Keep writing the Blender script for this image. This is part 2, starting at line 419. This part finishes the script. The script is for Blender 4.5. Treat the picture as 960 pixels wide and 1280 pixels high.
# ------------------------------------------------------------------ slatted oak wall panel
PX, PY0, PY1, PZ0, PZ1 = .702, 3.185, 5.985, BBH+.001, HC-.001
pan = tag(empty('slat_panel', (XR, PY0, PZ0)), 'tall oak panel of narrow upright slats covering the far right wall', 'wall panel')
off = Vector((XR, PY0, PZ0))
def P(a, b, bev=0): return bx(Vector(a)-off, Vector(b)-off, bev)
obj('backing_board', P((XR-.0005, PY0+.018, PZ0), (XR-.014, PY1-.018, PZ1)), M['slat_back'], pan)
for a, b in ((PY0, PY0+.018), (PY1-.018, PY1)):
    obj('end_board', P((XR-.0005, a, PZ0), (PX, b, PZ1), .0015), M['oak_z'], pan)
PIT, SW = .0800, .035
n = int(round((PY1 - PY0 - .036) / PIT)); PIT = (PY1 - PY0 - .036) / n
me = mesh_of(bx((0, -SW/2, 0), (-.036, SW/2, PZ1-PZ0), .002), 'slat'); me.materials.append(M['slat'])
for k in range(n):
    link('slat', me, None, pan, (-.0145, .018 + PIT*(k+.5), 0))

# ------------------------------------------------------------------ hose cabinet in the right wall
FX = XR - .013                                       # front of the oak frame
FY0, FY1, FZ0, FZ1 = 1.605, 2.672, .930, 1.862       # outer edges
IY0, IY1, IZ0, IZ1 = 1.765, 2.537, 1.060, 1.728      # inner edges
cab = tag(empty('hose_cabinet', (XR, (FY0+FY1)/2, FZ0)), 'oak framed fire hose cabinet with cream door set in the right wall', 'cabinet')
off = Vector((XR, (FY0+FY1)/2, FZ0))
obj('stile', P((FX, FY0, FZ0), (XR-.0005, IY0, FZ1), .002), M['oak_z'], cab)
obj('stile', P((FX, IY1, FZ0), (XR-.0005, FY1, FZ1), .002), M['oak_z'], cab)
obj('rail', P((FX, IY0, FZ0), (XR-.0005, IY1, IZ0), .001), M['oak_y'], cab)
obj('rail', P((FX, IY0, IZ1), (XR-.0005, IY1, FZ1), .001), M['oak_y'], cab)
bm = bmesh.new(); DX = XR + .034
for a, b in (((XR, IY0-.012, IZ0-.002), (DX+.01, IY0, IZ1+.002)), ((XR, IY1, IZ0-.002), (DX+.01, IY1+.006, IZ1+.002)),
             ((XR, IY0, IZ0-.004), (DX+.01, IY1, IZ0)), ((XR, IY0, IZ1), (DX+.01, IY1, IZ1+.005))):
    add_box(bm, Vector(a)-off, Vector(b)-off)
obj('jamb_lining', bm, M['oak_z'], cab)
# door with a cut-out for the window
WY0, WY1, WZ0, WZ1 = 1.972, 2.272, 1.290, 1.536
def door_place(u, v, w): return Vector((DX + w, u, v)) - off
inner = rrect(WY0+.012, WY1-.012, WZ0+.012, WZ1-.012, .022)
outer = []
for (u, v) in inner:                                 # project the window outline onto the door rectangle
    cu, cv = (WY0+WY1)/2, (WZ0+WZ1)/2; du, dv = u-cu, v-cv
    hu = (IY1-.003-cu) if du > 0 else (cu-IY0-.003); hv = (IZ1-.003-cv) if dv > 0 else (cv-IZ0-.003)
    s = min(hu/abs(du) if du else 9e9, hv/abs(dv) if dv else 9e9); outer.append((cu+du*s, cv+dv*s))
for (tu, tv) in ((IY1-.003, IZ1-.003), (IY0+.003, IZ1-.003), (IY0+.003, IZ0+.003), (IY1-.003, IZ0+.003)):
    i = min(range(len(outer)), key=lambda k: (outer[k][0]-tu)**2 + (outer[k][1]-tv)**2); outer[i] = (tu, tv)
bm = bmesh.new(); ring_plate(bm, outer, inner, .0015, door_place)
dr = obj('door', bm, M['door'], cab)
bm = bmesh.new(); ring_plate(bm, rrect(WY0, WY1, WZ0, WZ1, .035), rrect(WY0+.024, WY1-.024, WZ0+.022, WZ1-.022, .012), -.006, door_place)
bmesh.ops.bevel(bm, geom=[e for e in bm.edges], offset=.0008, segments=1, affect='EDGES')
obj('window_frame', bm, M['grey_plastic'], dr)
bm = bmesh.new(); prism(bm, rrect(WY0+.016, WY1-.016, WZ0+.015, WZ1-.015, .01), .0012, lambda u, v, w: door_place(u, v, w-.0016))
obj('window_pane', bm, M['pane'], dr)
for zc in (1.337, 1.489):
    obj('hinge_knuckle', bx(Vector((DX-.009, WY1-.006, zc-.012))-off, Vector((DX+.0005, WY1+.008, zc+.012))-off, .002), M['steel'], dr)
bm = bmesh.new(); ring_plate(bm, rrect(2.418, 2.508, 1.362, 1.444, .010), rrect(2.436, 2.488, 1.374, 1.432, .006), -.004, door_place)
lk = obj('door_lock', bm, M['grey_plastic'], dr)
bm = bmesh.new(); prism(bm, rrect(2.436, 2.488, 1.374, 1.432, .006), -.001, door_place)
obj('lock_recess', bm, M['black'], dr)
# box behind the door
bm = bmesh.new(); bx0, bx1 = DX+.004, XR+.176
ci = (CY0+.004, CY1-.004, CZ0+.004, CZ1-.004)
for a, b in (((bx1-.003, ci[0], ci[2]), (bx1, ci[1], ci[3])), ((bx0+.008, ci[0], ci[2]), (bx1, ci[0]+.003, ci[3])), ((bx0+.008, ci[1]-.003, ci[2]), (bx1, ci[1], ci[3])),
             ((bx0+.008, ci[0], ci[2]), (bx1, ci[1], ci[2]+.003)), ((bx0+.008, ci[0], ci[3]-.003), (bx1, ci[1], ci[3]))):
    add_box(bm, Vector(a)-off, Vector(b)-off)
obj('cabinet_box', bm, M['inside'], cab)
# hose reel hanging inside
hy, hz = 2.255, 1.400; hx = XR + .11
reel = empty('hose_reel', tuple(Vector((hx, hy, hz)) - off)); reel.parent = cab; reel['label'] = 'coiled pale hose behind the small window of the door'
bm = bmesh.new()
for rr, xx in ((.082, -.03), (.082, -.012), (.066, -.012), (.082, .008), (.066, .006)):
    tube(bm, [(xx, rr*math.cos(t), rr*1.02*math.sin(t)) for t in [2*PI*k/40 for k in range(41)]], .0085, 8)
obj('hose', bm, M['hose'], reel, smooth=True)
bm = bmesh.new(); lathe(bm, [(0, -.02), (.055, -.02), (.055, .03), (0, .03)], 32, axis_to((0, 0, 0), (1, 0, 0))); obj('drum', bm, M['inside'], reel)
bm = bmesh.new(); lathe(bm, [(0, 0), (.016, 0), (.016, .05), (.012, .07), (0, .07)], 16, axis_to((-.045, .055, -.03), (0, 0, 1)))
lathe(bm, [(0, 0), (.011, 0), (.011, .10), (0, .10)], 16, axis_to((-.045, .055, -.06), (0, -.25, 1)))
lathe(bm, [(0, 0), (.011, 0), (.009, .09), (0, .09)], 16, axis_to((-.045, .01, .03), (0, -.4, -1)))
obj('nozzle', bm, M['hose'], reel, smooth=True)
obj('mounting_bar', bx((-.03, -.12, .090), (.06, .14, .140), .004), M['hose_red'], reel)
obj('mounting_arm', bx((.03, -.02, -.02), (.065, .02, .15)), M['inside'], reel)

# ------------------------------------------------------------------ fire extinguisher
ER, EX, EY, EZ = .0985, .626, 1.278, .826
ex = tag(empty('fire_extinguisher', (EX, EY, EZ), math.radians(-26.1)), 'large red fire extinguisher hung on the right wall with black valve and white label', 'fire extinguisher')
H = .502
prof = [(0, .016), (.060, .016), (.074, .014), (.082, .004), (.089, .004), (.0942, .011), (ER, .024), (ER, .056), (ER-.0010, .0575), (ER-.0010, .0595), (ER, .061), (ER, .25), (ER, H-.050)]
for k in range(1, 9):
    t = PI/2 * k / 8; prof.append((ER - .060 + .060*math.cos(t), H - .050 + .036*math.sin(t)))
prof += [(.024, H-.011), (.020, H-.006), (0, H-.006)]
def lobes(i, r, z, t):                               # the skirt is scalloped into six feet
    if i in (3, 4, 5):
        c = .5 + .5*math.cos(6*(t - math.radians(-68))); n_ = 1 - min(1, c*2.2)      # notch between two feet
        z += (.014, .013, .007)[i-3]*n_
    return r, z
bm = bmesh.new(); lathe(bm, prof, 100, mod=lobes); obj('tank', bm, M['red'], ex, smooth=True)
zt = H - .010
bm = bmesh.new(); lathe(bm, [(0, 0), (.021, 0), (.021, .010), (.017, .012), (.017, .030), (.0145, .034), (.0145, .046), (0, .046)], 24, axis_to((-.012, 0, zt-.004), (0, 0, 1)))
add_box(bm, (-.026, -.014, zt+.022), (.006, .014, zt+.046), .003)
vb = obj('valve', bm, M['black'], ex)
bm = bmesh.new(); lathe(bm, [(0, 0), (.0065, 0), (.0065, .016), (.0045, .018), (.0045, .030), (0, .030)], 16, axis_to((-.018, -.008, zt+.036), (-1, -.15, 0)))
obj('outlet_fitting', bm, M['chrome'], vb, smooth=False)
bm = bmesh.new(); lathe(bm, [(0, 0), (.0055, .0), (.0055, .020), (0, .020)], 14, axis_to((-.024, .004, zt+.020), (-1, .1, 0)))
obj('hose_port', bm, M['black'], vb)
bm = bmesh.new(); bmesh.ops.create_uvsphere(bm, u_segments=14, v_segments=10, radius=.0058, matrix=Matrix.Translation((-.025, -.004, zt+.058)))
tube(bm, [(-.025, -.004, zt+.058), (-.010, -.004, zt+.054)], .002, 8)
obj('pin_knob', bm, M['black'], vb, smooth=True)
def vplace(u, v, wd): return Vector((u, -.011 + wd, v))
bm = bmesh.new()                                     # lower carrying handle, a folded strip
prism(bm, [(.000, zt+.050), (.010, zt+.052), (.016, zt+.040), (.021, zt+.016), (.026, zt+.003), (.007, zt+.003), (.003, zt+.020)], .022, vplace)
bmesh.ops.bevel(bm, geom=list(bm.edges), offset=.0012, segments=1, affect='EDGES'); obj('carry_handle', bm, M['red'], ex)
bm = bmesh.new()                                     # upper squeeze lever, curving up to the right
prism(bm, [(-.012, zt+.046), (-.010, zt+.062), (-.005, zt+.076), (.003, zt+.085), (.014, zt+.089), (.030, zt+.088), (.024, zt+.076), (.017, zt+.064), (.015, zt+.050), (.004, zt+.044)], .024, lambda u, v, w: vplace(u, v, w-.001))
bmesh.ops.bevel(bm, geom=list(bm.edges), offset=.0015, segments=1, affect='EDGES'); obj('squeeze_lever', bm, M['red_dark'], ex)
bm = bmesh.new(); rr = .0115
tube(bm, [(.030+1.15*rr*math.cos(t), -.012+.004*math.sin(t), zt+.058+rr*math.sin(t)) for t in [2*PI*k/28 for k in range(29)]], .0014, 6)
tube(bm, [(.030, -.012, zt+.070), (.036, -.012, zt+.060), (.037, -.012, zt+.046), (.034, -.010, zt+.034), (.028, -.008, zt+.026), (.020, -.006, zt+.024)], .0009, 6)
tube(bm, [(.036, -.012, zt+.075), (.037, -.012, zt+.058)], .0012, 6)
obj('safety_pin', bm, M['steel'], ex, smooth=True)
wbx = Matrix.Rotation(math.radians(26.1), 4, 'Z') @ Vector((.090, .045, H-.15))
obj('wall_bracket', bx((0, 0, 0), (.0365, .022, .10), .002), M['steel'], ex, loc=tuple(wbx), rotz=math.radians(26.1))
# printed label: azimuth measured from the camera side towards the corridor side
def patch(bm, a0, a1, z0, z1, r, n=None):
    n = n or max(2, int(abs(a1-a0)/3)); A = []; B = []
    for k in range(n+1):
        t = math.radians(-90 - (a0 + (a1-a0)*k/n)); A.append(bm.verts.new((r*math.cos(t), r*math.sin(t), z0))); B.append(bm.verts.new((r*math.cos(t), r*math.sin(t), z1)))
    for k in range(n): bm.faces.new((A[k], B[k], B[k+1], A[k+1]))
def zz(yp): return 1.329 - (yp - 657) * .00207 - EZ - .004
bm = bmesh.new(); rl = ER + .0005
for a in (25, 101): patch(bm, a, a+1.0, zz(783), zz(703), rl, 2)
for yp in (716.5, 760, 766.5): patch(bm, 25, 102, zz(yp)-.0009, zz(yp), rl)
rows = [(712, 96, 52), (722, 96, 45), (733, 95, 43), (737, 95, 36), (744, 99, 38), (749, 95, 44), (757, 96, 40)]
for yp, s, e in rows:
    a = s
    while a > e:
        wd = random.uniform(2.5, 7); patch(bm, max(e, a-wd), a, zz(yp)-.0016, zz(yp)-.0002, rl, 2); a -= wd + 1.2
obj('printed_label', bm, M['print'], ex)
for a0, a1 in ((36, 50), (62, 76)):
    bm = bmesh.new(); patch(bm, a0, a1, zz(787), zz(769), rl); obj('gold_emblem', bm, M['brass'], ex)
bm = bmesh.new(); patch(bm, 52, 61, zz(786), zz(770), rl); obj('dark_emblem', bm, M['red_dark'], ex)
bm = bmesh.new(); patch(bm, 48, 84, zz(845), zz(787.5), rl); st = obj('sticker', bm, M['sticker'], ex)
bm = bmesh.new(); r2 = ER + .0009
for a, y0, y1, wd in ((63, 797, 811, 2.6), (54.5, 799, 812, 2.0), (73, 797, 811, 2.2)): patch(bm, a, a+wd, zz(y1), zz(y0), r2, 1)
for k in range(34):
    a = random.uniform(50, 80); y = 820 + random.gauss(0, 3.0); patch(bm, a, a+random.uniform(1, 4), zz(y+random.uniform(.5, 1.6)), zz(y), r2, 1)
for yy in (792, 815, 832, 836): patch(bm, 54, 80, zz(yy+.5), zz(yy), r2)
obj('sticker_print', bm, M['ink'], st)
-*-
» REQUIREMENTS
Only the lines from the top of the data through the line that contains "def P(a, b, bev=0): return" should be quoted, exactly as they stand.

» WORKED SOLUTION
Keep writing the Blender script for this image. This is part 2, starting at line 419. This part finishes the script. The script is for Blender 4.5. Treat the picture as 960 pixels wide and 1280 pixels high.
# ------------------------------------------------------------------ slatted oak wall panel
PX, PY0, PY1, PZ0, PZ1 = .702, 3.185, 5.985, BBH+.001, HC-.001
pan = tag(empty('slat_panel', (XR, PY0, PZ0)), 'tall oak panel of narrow upright slats covering the far right wall', 'wall panel')
off = Vector((XR, PY0, PZ0))
def P(a, b, bev=0): return bx(Vector(a)-off, Vector(b)-off, bev)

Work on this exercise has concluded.